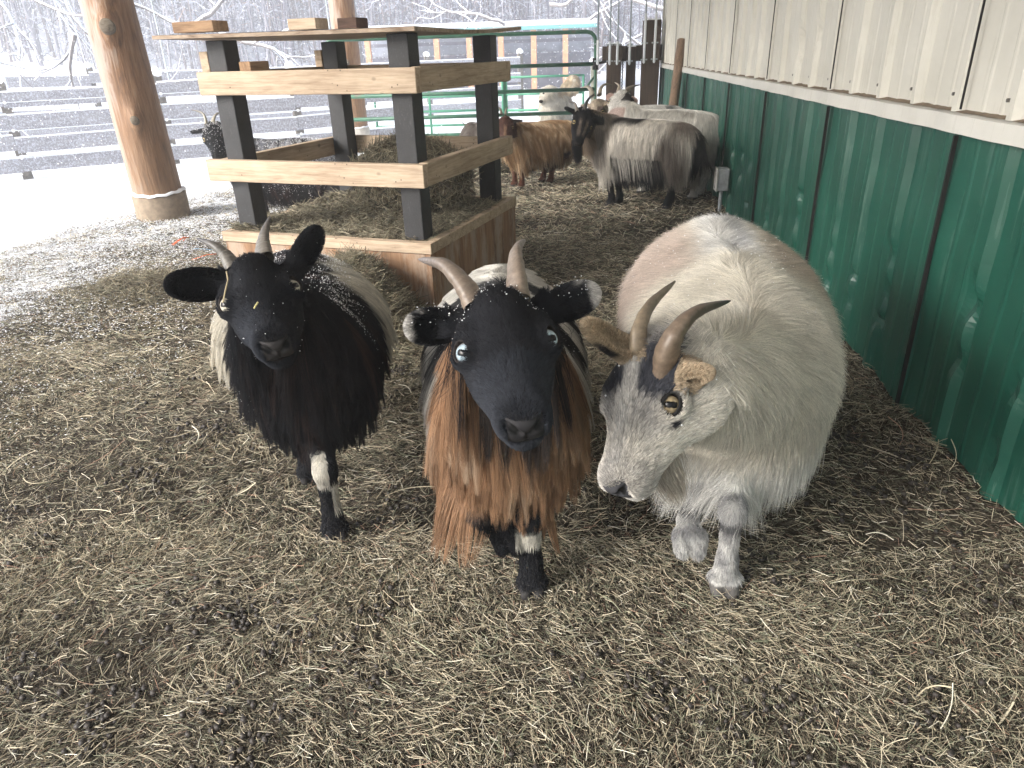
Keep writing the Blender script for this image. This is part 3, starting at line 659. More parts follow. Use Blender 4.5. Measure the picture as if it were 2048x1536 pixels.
o = blob('snow_cap', (pg[0], 11.85, .85), (.075, .075, .06), m_snow); o.parent = pst; o.location = (pg[0], 11.85, .85)

# ================================================================== dark timber posts and hanging rods
m_brown = wood('dark_stained_timber', (.075, .052, .040), (.040, .028, .022), .06, 'z', knots=False, rough=.85)
Yp = 9.15
def timber(px0, px1, ptop, Y, label, th=.16):
    a = YP(px0, 150, Y); b_ = YP(px1, 150, Y); t_ = YP((px0+px1)/2, ptop, Y)
    o = MB().box((a[0], Y, -.15), (b_[0]-a[0], 0, 0), (0, th, 0), (0, 0, t_[2]+.15)).build('timber_post', m_brown, bevel=.006)
    tag(o, label, 'post', 'dark timber posts at the end of the barn'); 
    s = MB().box((a[0]+.004, Y+.004, t_[2]+.001), (b_[0]-a[0]-.008, 0, 0), (0, th-.008, 0), (0, 0, .014)).build('snow_cap', m_snow, bevel=.006); s.parent = o
    return o
timber(1213, 1242, 88, Yp, 'dark timber post nearest the green gate hinge, knee high rods in front')
timber(1252, 1271, 94, Yp+.1, 'narrow dark timber post between the two wide ones', .1)
timber(1283, 1318, 40, Yp-.05, 'tallest dark timber post beside the barn corner')
bm_ = MB(); a = YP(1205, 93, Yp+.25); b_ = YP(1332, 95, Yp+.25); bm_.box((a[0], Yp+.25, a[2]-.17), (b_[0]-a[0], 0, 0), (0, .08, 0), (0, 0, .17)); 
o = bm_.build('cross_beam', m_brown, bevel=.005); tag(o, 'dark horizontal beam bolted behind the timber posts', 'beam')
ch = MB(); a = YP(1246, 120, Yp-.06); b_ = YP(1243, 190, Yp-.06)
for k in range(22):
    t = k/21; q = a*(1-t)+b_*t; ch.tube([q+np.array([-.008 if k % 2 else 0, 0 if k % 2 else -.008, -.014]), q+np.array([.008 if k % 2 else 0, 0 if k % 2 else .008, .014])], .006, 6)
o = ch.build('hanging_chain', m_dark); tag(o, 'dark chain hanging down beside the first timber post', 'chain')
m_rod = plain('galvanised_rod', (.34, .38, .40), .4, .5); m_rod2 = plain('white_plastic_sleeve', (.66, .70, .74), .4)
for k, (xt, xb, yb, wt) in enumerate(((1197.5, 1195, 128, 'against the green gate upright'), (1225, 1219, 128, 'left one on the first timber post'), (1241, 1234, 128, 'right one on the first timber post'),
                           (1262, 1258.5, 128, 'on the narrow timber post'), (1292, 1287.5, 125, 'left one on the tallest timber post'), (1314, 1308, 124, 'right one on the tallest timber post'))):
    Yr = Yp-.11 if k else 8.68; b_ = YP(xb, yb, Yr); t_ = np.array([b_[0], Yr, 2.7]); mdl = b_+np.array([0, 0, .235 if k < 4 else .50])
    r = empty('hanging_rod', b_); tag(r, 'thin vertical rod with white sleeve, '+wt, 'rod', 'vertical rods at the end of the barn')
    under(MB().tube([b_+np.array([0, 0, .01]), t_], .0085, 8).build('rod', m_rod, smooth_=True), r)
    under(MB().tube([b_-np.array([0, 0, .012]), b_, mdl], [.004, .0145, .0145], 10).build('sleeve', m_rod2, smooth_=True), r)
    for dz in (.03, .20): under(MB().cbox(b_+np.array([0, 0, dz]), .075, .02, .016).build('clamp', m_rod), r)
# leaning pole on the wall
a = XP(1343, 225, .80); b_ = XP(1362, 80, .885)
a = YP(1345, 225, 7.15); b_ = YP(1363.5, 80, 7.35); 
o = MB().tube([a+(a-b_)*.62, a, a*.5+b_*.5, b_, b_+nz(b_-a)*.004], [.046, .045, .043, .041, .037], 18).build('leaning_pole', wood('round_fence_pole', (.26, .18, .125), (.12, .085, .06), .1, 'z', knots=False), smooth_=True)
tag(o, 'round brown wooden pole leaning against the green wall', 'pole')
# thin cables hanging from the eaves
m_cable = plain('pale_cable', (.60, .68, .72), .5)
for (x0, x1, y1, Y, lb) in ((304, 336, 150, 7.5, 'thin pale cable hanging between the near log post and the feeder'), (652, 660, 62, 8.0, 'thin pale cable hanging beside the far log post'), (2, 14, 170, 7.6, 'thin pale cable at the far left edge of the view')):
    b_ = YP(x1, y1, Y); o = MB().tube([b_-np.array([0, 0, .05]), (b_[0]-.02, Y, 2.7)], .006, 8).build('hanging_cable', m_cable); tag(o, lb, 'cable', 'cables hanging from the roof')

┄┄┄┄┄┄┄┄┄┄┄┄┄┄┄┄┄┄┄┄

▸ What is being asked
Write out exactly the opening lines of the data, stopping after the line that holds "o.location = (pg[0], 11.85, .85)". Exclude pictures.

▸ Response to the exercise
Keep writing the Blender script for this image. This is part 3, starting at line 659. More parts follow. Use Blender 4.5. Measure the picture as if it were 2048x1536 pixels.
o = blob('snow_cap', (pg[0], 11.85, .85), (.075, .075, .06), m_snow); o.parent = pst; o.location = (pg[0], 11.85, .85)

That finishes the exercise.